И отсюда уже ясно, почему любое выражение злости в мире Астафьева обречено не только на моральный, но и художественный неуспех, почему он, изображающий скрежет зубов, непременно падает, хотя бы и право на злость было откуплено ему нелегкой судьбой. В последнем интервью он сказал: «Этот век смолол нас как нацию». Потому мы — «народ усталый, надсаженный, добавь усталости чуть-чуть — и он уже согнулся…»
Возможно, именно здесь лежит объяснение странного астафьевского «буддизма» (особенно заметного в «Пастухе и пастушке»); прежде он казался мне каким-то ненатуральным, «книжным», и лишь сегодня, перечитывая Астафьева, начинаешь понимать его главную мысль: всякое напряжение страсти, хотя бы и благородной, грозит нам остановкой сердца, у которого только и осталось силы, что на тихую слезу.

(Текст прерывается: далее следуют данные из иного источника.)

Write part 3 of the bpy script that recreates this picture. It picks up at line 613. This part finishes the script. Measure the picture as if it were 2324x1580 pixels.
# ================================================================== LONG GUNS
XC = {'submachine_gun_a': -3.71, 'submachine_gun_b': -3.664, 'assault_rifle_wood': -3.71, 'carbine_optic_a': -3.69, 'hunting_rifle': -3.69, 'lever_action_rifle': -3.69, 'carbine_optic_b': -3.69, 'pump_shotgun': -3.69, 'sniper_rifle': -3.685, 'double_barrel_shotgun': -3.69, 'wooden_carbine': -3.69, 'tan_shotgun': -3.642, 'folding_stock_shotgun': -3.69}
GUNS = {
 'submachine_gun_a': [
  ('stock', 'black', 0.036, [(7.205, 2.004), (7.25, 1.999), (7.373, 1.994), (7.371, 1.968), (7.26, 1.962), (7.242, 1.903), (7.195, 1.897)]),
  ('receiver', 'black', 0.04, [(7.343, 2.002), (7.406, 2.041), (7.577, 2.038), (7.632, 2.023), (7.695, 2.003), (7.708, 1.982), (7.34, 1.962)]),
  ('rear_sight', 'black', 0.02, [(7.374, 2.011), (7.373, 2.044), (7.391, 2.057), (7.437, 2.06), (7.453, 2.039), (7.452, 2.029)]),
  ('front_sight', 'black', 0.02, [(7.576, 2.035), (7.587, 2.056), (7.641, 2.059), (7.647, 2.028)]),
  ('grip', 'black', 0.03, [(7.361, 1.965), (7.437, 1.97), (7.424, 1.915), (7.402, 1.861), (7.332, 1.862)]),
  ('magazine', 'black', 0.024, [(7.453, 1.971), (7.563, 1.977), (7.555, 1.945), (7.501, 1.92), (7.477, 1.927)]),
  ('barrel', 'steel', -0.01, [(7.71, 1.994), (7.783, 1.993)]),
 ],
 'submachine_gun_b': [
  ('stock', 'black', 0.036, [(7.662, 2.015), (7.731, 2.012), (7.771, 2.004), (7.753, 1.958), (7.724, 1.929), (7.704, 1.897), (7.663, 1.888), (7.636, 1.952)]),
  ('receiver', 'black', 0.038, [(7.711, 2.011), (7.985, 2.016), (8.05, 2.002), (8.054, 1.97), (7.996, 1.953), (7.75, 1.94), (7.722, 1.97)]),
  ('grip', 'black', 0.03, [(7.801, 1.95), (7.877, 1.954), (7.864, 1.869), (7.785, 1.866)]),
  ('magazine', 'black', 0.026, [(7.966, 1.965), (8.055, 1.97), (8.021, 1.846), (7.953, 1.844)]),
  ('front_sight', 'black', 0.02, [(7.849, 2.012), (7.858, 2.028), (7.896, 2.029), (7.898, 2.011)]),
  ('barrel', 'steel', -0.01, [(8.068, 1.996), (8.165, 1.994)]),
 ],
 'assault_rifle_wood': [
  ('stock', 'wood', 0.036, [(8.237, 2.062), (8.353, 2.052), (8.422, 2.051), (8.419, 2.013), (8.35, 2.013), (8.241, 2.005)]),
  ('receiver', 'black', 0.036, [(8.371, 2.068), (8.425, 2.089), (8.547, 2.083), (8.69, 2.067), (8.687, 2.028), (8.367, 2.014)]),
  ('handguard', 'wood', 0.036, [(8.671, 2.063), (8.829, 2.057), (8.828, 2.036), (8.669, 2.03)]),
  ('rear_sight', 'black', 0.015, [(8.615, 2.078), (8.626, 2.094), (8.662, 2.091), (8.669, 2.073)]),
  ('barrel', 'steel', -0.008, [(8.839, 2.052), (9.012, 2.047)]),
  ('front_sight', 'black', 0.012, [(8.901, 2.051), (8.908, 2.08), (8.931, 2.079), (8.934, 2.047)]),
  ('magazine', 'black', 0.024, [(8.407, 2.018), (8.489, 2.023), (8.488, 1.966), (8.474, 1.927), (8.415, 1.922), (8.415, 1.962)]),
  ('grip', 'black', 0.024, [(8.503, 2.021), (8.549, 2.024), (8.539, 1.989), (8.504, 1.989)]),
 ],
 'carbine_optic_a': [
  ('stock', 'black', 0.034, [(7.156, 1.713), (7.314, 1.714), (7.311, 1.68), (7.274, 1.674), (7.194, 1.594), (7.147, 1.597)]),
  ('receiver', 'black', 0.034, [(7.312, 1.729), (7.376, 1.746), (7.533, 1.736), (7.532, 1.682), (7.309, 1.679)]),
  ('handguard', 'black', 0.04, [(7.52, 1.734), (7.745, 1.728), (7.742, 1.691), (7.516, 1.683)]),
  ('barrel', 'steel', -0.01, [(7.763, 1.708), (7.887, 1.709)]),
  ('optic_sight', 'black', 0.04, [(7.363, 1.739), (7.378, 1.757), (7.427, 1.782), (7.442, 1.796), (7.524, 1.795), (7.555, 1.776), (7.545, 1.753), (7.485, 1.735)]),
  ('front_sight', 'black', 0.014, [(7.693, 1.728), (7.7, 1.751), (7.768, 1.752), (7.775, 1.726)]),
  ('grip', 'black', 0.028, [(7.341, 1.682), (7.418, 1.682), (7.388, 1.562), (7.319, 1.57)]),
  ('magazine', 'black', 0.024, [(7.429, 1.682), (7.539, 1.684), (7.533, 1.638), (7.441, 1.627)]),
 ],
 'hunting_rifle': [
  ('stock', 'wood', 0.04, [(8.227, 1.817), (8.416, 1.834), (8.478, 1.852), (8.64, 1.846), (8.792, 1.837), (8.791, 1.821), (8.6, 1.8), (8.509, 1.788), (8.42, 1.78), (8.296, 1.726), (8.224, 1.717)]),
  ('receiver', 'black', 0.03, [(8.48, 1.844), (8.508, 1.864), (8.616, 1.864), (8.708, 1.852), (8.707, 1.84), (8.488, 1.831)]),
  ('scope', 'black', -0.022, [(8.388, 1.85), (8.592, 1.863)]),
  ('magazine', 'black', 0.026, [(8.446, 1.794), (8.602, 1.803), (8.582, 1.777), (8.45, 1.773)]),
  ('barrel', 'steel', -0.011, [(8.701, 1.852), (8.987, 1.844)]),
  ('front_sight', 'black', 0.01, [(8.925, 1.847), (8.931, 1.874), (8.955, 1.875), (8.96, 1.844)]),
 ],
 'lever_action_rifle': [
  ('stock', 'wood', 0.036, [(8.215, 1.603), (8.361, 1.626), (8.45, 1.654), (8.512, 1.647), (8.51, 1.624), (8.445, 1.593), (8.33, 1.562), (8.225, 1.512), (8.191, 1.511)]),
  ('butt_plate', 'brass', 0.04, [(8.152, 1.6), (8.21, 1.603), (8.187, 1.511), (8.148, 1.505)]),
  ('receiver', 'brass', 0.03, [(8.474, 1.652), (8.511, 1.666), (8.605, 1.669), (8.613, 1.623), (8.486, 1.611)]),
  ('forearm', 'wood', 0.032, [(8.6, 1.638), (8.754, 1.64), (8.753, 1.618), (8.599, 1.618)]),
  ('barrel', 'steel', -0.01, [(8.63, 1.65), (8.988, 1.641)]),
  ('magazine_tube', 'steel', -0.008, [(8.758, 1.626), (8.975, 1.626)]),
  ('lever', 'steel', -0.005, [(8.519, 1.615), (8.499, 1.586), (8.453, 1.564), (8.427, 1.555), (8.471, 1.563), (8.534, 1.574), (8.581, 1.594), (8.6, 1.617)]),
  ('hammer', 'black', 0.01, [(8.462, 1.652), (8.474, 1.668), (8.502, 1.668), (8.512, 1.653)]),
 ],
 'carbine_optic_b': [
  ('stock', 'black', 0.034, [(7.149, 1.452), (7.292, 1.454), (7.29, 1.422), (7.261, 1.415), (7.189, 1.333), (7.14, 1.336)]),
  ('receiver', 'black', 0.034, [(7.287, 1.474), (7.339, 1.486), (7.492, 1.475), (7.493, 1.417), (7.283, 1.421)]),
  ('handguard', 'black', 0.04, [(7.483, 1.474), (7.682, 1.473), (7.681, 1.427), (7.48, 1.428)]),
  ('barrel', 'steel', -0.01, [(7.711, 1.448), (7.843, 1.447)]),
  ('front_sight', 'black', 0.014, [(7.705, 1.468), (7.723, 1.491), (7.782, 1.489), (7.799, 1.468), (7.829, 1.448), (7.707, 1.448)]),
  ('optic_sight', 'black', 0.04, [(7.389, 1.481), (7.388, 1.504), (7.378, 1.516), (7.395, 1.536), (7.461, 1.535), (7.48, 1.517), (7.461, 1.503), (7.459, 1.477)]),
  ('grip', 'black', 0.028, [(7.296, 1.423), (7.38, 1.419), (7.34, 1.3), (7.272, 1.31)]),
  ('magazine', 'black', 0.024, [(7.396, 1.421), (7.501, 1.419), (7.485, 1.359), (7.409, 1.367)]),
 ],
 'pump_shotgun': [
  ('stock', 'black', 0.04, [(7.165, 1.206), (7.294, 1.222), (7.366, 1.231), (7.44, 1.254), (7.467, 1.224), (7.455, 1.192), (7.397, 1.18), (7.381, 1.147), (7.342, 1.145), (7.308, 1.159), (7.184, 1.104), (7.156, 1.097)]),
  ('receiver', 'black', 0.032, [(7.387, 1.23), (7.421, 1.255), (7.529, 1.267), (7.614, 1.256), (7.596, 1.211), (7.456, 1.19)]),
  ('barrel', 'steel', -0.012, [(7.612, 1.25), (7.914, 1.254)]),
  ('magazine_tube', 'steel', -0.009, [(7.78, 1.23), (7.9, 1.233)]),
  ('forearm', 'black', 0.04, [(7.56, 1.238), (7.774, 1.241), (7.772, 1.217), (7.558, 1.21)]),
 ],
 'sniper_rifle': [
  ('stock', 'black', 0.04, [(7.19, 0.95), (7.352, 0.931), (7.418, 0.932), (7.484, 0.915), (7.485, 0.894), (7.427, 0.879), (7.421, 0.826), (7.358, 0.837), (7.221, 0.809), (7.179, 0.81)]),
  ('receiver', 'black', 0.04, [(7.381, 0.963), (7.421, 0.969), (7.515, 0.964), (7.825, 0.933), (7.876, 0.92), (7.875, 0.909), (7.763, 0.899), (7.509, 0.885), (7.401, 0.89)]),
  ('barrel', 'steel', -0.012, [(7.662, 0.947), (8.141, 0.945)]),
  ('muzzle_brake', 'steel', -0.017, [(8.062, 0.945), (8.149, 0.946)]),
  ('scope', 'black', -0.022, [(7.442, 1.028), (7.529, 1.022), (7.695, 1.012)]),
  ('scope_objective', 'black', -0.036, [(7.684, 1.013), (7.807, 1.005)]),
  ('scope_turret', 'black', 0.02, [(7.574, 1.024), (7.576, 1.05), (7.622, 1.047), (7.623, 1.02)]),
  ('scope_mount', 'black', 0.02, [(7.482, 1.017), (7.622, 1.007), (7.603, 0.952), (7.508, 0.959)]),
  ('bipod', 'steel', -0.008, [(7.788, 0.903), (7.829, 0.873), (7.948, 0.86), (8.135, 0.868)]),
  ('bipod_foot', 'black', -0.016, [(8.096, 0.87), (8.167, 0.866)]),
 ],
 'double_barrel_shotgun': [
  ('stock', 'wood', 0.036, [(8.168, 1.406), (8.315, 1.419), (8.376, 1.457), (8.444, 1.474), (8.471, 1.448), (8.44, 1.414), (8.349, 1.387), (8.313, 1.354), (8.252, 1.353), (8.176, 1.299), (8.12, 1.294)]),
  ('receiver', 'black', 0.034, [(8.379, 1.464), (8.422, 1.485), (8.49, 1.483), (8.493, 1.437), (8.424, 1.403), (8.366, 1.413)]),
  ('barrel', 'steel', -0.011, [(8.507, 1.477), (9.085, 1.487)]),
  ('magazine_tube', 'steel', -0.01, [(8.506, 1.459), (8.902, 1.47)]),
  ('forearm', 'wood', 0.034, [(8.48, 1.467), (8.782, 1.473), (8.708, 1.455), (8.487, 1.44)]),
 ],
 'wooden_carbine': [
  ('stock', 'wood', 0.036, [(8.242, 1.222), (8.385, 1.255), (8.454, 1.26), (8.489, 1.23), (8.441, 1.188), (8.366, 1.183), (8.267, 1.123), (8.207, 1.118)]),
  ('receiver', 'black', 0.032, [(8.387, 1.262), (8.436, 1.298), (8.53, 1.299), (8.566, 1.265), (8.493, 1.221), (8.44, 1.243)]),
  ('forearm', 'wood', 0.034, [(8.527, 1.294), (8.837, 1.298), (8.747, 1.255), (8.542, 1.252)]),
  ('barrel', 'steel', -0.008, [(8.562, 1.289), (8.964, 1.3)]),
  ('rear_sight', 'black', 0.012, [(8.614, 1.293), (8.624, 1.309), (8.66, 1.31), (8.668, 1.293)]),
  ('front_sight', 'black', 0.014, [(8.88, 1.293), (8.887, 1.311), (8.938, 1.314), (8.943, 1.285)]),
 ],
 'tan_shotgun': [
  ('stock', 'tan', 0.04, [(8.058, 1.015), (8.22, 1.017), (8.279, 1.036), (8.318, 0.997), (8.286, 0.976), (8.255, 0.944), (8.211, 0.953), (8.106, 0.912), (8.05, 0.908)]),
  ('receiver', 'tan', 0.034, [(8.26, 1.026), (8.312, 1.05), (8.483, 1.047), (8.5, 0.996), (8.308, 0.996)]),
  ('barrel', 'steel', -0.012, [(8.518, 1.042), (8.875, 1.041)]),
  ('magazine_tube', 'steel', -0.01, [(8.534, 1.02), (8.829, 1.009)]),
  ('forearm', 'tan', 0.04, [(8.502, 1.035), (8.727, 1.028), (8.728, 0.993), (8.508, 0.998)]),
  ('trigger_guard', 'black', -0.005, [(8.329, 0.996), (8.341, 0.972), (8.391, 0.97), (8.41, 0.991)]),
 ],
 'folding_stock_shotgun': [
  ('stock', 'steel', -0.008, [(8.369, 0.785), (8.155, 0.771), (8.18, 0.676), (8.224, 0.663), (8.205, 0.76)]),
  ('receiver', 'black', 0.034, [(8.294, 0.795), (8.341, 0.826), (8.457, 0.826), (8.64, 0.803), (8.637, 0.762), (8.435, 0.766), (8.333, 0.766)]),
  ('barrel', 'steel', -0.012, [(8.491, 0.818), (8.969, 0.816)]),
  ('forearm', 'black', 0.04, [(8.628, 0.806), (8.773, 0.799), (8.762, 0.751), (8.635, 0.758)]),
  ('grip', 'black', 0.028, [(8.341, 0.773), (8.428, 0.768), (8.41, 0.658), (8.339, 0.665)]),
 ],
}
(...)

Это горько, но правда. Время бросать камни, и время их собирать. Время гореть, и время остывать. Время делать историю, и время бежать из нее. Если хотим иметь какое-то будущее, надо беречь стариков. Хотя бы потому, что они-то и есть наше будущее. У нас уже не осталось сил на историческую юность. Но мы заслужили право на чистую и достойную старость.